> EXERCISE TASK
Starting at the first line of the data, print each line verbatim up to and including the line bearing "bm, M['black'], cp)", omitting pictures.

> INFORMATION PROVIDED

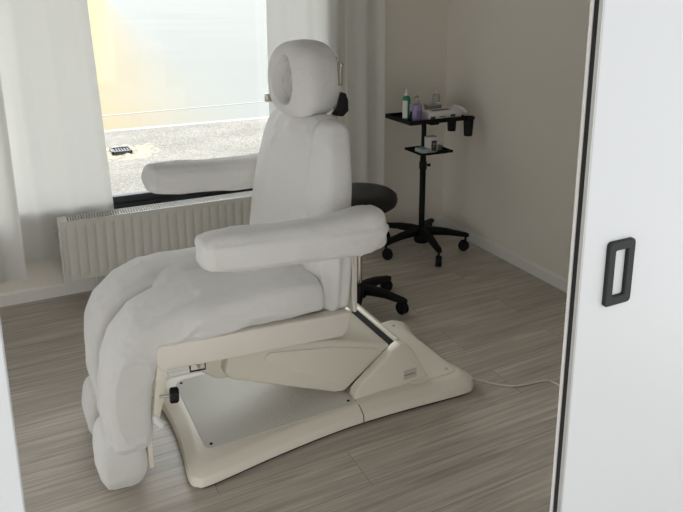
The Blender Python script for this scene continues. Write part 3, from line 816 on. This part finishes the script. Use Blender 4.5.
def tray(x0, x1, y0, y1, z, rim, name):
    bm = bmesh.new()
    box(bm, x0, x1, y0, y1, z, z+.004)
    w = .007
    box(bm, x0, x1, y0, y0+w, z, z+rim, .002); box(bm, x0, x1, y1-w, y1, z, z+rim, .002)
    box(bm, x0, x0+w, y0, y1, z, z+rim, .002); box(bm, x1-w, x1, y0, y1, z, z+rim, .002)
    return obj(name, bm, M['blackmetal'], tr, 40)
T1 = (2.085, 2.49, 3.265, 3.565, .856); T2 = (2.195, 2.425, 3.305, 3.505, .652)
tray(*T1, .026, 'top_tray'); tray(*T2, .014, 'lower_tray')
bm = bmesh.new(); box(bm, TC[0]-.03, TC[0]+.03, TC[1]-.12, TC[1]+.12, .842, .856, .003); box(bm, TC[0]-.14, TC[0]+.16, TC[1]-.02, TC[1]+.02, .842, .856, .003); obj('tray_bracket', bm, M['blackmetal'], tr)
bm = bmesh.new(); lathe(bm, [(.02, .630), (.05, .645), (.05, .652)], TC, 20); obj('tray_flange', bm, M['blackmetal'], tr)
bm = bmesh.new()                                  # ring rail carrying the cups
box(bm, 2.49, 2.50, 3.27, 3.52, .855, .866)
for yc in (3.30, 3.475):
    pts = [(2.53+.037*math.cos(2*PI*k/24), yc+.037*math.sin(2*PI*k/24), .860) for k in range(25)]
    tube(bm, pts, .003, 6, False)
obj('cup_rail', bm, M['blackmetal'], tr)
for yc, lab in ((3.30, 'black cup hung on the trolley side, nearer the viewer'), (3.475, 'black cup hung on the trolley side, nearer the corner')):
    cp = thing('cup', lab, 'cup', (2.53, yc, .745), 0, 'black cups hung on the trolley')
    bm = bmesh.new(); lathe(bm, [(.024, .748), (.026, .750), (.033, .863), (.0385, .865), (.0385, .869), (.032, .869), (.025, .754), (.001, .754)], (2.53, yc, 0), 24); obj('cup_body', bm, M['black'], cp)

ZT1 = T1[4]+.004; ZT2 = T2[4]+.004
def bottle(name, label, x, y, r, h, m_body, m_cap, pump, bands=()):
    b = thing(name, label, 'bottle', (x, y, ZT1), 0)
    bm = bmesh.new()
    lathe(bm, [(r*.9, 0), (r, .004), (r, h*.86), (r*.92, h*.93), (r*.55, h*.985), (r*.45, h)], (x, y, ZT1), 24); body = obj('bottle_body', bm, m_body, b)
    for z0, z1, m_, a0, a1 in bands:
        bm = bmesh.new(); K = 16; A = []; B = []
        for k in range(K+1):
            a = math.radians(a0+(a1-a0)*k/K)
            A.append(bm.verts.new((x+(r+.0008)*math.cos(a), y+(r+.0008)*math.sin(a), ZT1+z0))); B.append(bm.verts.new((x+(r+.0008)*math.cos(a), y+(r+.0008)*math.sin(a), ZT1+z1)))
        for k in range(K): bm.faces.new((A[k], A[k+1], B[k+1], B[k]))
        sub('bottle_label', bm, m_, body)
    bm = bmesh.new()
    if pump:
        lathe(bm, [(r*.5, h), (r*.5, h+.014), (.004, h+.016), (.004, h+.035), (.009, h+.036), (.009, h+.044), (.003, h+.046)], (x, y, ZT1), 16)
        tube(bm, [(x, y, ZT1+h+.040), (x-.022, y-.010, ZT1+h+.040), (x-.03, y-.013, ZT1+h+.034)], .0035, 8)
        obj('pump', bm, m_cap, b)
    else:
        lathe(bm, [(r*.55, h-.001), (r*.5, h+.012), (r*.3, h+.018), (r*.28, h+.032), (r*.2, h+.036)], (x, y, ZT1), 16); obj('nozzle_cap', bm, m_cap, b)
    return b
bottle('spray_bottle', 'green bottle with white nozzle at the left end of the top tray', 2.122, 3.375, .0235, .160, M['green'], M['whitep'], False,
       ((.025, .13, M['card'], 170, 255), (.05, .11, M['whitep'], 290, 310)))
bottle('pump_bottle', 'lilac pump bottle beside the green bottle', 2.166, 3.325, .030, .115, M['lilac'], M['clear'], True,
       ((.03, .075, M['lilacdark'], 235, 300),))
bottle('pump_bottle', 'clear bottle with white pump behind the white boxes', 2.43, 3.515, .024, .135, M['clear'], M['whitep'], True, ((.02, .08, M['whitep'], 200, 340),))
bottle('jar_bottle', 'short pale jar behind the lilac bottle', 2.285, 3.45, .026, .05, M['whitep'], M['whitep'], False)

def carton(name, label, x0, x1, y0, y1, z, h, m_, marks, rz=0, lid=True):
    c = thing(name, label, 'box', ((x0+x1)/2, (y0+y1)/2, z), rz)
    bm = bmesh.new(); box(bm, x0, x1, y0, y1, z, z+h, .002); b = obj('carton', bm, m_, c)
    for (a0, a1, b0, b1, mm) in marks:
        bm = bmesh.new(); box(bm, x0+a0, x0+a1, y0-.0008, y0+.001, z+b0, z+b1); sub('print', bm, mm, b, 0)
    if lid:
        bm = bmesh.new(); box(bm, x0+.05, x1-.06, y0+.03, y1-.03, z+h-.0005, z+h+.001); sub('opening', bm, M['print'], b, 0)
    return c
carton('glove_box', 'long white glove box lying on the top tray', 2.225, 2.470, 3.290, 3.385, ZT1, .060, M['card'],
       ((.012, .045, .018, .034, M['print']), (.075, .125, .026, .031, M['print']), (.16, .195, .02, .036, M['print']), (.075, .11, .014, .018, M['print'])), math.radians(3))
bm = bmesh.new()
tp = thing('tissue_pack', 'soft white tissue pack at the right end of the top tray', 'tissues', (2.45, 3.435, ZT1))
loft(bm, [((x, 3.435, ZT1+.022), Yx, hy, Zx, hz, 2.6) for x, hy, hz in ((2.415, .02, .005), (2.42, .035, .018), (2.44, .042, .022), (2.465, .040, .022), (2.475, .03, .016), (2.48, .015, .005))], 24)
tpo = obj('pack_wrap', bm, M['tissue'], tp)
cr = thing('wipes_roll', 'small white roll of wipes at the right end of the glove box', 'wipes', (2.47, 3.41, ZT1+.04))
bm = bmesh.new(); loft(bm, [((2.455+.055*t, 3.345-.03*t, ZT1+.075-.035*t), Yx, hy, Zx, hz, 2.4) for t, hy, hz in ((0, .02, .004), (.15, .035, .014), (.5, .038, .018), (.85, .033, .014), (1, .02, .004))], 20); obj('packet_wrap', bm, M['tissue'], cr)
cb = thing('clear_box', 'clear plastic organiser holding white pads behind the glove box', 'box', (2.36, 3.45, ZT1))
bm = bmesh.new(); x0, x1, y0, y1 = 2.315, 2.405, 3.415, 3.49
for q in ((x0, x1, y0, y0+.003), (x0, x1, y1-.003, y1), (x0, x0+.003, y0, y1), (x1-.003, x1, y0, y1)): box(bm, *q, ZT1, ZT1+.075)
box(bm, x0, x1, y0, y1, ZT1, ZT1+.003); obj('container', bm, M['clear'], cb, 0)
bm = bmesh.new(); box(bm, x0-.002, x1+.002, y0-.002, y1+.002, ZT1+.075, ZT1+.079, .001); obj('lid', bm, M['steel'], cb, 0)
for k in range(3):
    pd = thing('cotton_pad_roll', 'white cotton pad roll %s in the clear organiser' % ('at the left', 'in the middle', 'at the right')[k], 'cotton pads', (2.332+.028*k, 3.452, ZT1+.003), 0, 'cotton rolls in the organiser')
    bm = bmesh.new(); lathe(bm, [(.009, 0), (.0125, .003), (.0125, .05), (.009, .054)], (2.332+.028*k, 3.452, ZT1+.003), 16); obj('roll', bm, M['tissue'], pd)
# lower tray
carton('tube_box', 'upright white box with dark panel on the lower tray', 2.262, 2.336, 3.345, 3.395, ZT2, .098, M['teal'].copy() if False else M['card'],
       ((.034, .068, .006, .075, M['print']), (.04, .062, .05, .056, M['card']), (.04, .055, .035, .038, M['card'])), math.radians(-12), False)
carton('flat_packet', 'pale teal flat packet at the left of the lower tray', 2.203, 2.262, 3.318, 3.395, ZT2, .032, M['teal'], ((.01, .05, .008, .014, M['card']),), math.radians(6), False)
g = thing('dish', 'small clear glass dish at the right of the lower tray', 'dish', (2.365, 3.40, ZT2))
bm = bmesh.new(); lathe(bm, [(.028, 0), (.036, .004), (.042, .026), (.039, .026), (.033, .006), (.001, .005)], (2.365, 3.40, ZT2), 28); obj('bowl', bm, M['clear'], g)
tw = thing('tweezers', 'steel tweezers lying across the glass dish', 'tweezers', (2.37, 3.40, ZT2+.027))
bm = bmesh.new(); tube(bm, [(2.32, 3.375, ZT2+.029), (2.42, 3.42, ZT2+.031)], .0022, 8); tube(bm, [(2.322, 3.381, ZT2+.029), (2.42, 3.42, ZT2+.031)], .0022, 8); obj('tweezer_arms', bm, M['steel'], tw)
lid = thing('pot', 'small round white pot at the front of the lower tray', 'pot', (2.285, 3.325, ZT2))
bm = bmesh.new(); lathe(bm, [(.016, 0), (.018, .002), (.018, .010), (.016, .012)], (2.285, 3.325, ZT2), 20); obj('pot_body', bm, M['whitep'], lid)

for o in S.objects:
    if o not in BEFORE and o.parent is None: o.location += Vector((-.042, -.030, 0))
# ------------------------------------------------------------------ power cable
cab = thing('power_cable', 'thin white cable running from the chair base across the floor', 'cable', (1.75, 1.9, 0))
pts = [Vector(p) for p in ((1.592, 2.005, .020), (1.606, 2.012, .017), (1.635, 1.995, .005), (1.69, 1.935, .004), (1.735, 1.903, .004), (1.785, 1.888, .004), (1.845, 1.880, .004), (1.893, 1.868, .004), (1.908, 1.835, .004), (1.91, 1.80, .006), (1.914, 1.775, .010))]
def spline(P, n=8):
    out = []
    for i in range(len(P)-1):
        p0, p1, p2, p3 = P[max(i-1, 0)], P[i], P[i+1], P[min(i+2, len(P)-1)]
        for k in range(n):
            t = k/n; out.append(.5*((2*p1)+(-p0+p2)*t+(2*p0-5*p1+4*p2-p3)*t*t+(-p0+3*p1-3*p2+p3)*t**3))
    out.append(P[-1]); return out
bm = bmesh.new(); tube(bm, spline(pts), .0036, 8); obj('cord', bm, M['cord'], cab)
pg = thing('socket_block', 'small black socket block on the floor by the right door', 'socket', (1.94, 1.76, 0))
bm = bmesh.new(); box(bm, 1.905, 2.05, 1.735, 1.79, 0, .035, .006); obj('socket_body', bm, M['black'], pg)

# ------------------------------------------------------------------ light
w = bpy.data.worlds.new('overcast'); S.world = w; w.use_nodes = True
bg = w.node_tree.nodes['Background']
bg.inputs['Color'].default_value = (.965, .975, .985, 1)
# overcast sky, brighter around the hidden sun
nt = w.node_tree; tc = node(nt, 'ShaderNodeTexCoord')
dp = node(nt, 'ShaderNodeVectorMath', operation='DOT_PRODUCT'); dp.inputs[1].default_value = Vector((-.55, .68, .48)).normalized()
nt.links.new(tc.outputs['Generated'], dp.inputs[0])
mxm = node(nt, 'ShaderNodeMath', operation='MAXIMUM'); mxm.inputs[1].default_value = 0; nt.links.new(dp.outputs['Value'], mxm.inputs[0])
pw = node(nt, 'ShaderNodeMath', operation='POWER'); pw.inputs[1].default_value = 2.5; nt.links.new(mxm.outputs[0], pw.inputs[0])
ma = node(nt, 'ShaderNodeMath', operation='MULTIPLY_ADD'); ma.inputs[1].default_value = 3.0; ma.inputs[2].default_value = 1.05; nt.links.new(pw.outputs[0], ma.inputs[0])
nt.links.new(ma.outputs[0], bg.inputs['Strength'])

# ------------------------------------------------------------------ camera
f, py, pitch, yaw, roll = 660., 149.113, .228, .457, -.003
CAMP = dict(f=f, py=py, pitch=pitch, yaw=yaw, roll=roll)
cy_, sy_ = math.cos(yaw), math.sin(yaw)
fw = Vector((sy_*math.cos(pitch), cy_*math.cos(pitch), -math.sin(pitch)))
r = Vector((cy_, -sy_, 0)); u = r.cross(fw)
r, u = r*math.cos(roll)+u*math.sin(roll), u*math.cos(roll)-r*math.sin(roll)
cd = bpy.data.cameras.new('camera'); cam = bpy.data.objects.new('camera', cd); COL.objects.link(cam)
m3 = Matrix((r, u, -fw)).transposed()
cam.matrix_world = Matrix.Translation((0, 0, 1.6)) @ m3.to_4x4()
cd.sensor_fit = 'HORIZONTAL'; cd.sensor_width = 36; cd.lens = f*36/683
cd.shift_y = -(256-py)/683; cd.clip_start = .05; cd.clip_end = 900
S.camera = cam
vs = S.view_settings
vs.view_transform = 'Standard'; vs.look = 'None'; vs.gamma = 1; vs.exposure = 0.98
S.display_settings.display_device = 'sRGB'
for o in list(S.objects):
    if 'world' in o: del o['world']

> ANSWER
The Blender Python script for this scene continues. Write part 3, from line 816 on. This part finishes the script. Use Blender 4.5.
def tray(x0, x1, y0, y1, z, rim, name):
    bm = bmesh.new()
    box(bm, x0, x1, y0, y1, z, z+.004)
    w = .007
    box(bm, x0, x1, y0, y0+w, z, z+rim, .002); box(bm, x0, x1, y1-w, y1, z, z+rim, .002)
    box(bm, x0, x0+w, y0, y1, z, z+rim, .002); box(bm, x1-w, x1, y0, y1, z, z+rim, .002)
    return obj(name, bm, M['blackmetal'], tr, 40)
T1 = (2.085, 2.49, 3.265, 3.565, .856); T2 = (2.195, 2.425, 3.305, 3.505, .652)
tray(*T1, .026, 'top_tray'); tray(*T2, .014, 'lower_tray')
bm = bmesh.new(); box(bm, TC[0]-.03, TC[0]+.03, TC[1]-.12, TC[1]+.12, .842, .856, .003); box(bm, TC[0]-.14, TC[0]+.16, TC[1]-.02, TC[1]+.02, .842, .856, .003); obj('tray_bracket', bm, M['blackmetal'], tr)
bm = bmesh.new(); lathe(bm, [(.02, .630), (.05, .645), (.05, .652)], TC, 20); obj('tray_flange', bm, M['blackmetal'], tr)
bm = bmesh.new()                                  # ring rail carrying the cups
box(bm, 2.49, 2.50, 3.27, 3.52, .855, .866)
for yc in (3.30, 3.475):
    pts = [(2.53+.037*math.cos(2*PI*k/24), yc+.037*math.sin(2*PI*k/24), .860) for k in range(25)]
    tube(bm, pts, .003, 6, False)
obj('cup_rail', bm, M['blackmetal'], tr)
for yc, lab in ((3.30, 'black cup hung on the trolley side, nearer the viewer'), (3.475, 'black cup hung on the trolley side, nearer the corner')):
    cp = thing('cup', lab, 'cup', (2.53, yc, .745), 0, 'black cups hung on the trolley')
    bm = bmesh.new(); lathe(bm, [(.024, .748), (.026, .750), (.033, .863), (.0385, .865), (.0385, .869), (.032, .869), (.025, .754), (.001, .754)], (2.53, yc, 0), 24); obj('cup_body', bm, M['black'], cp)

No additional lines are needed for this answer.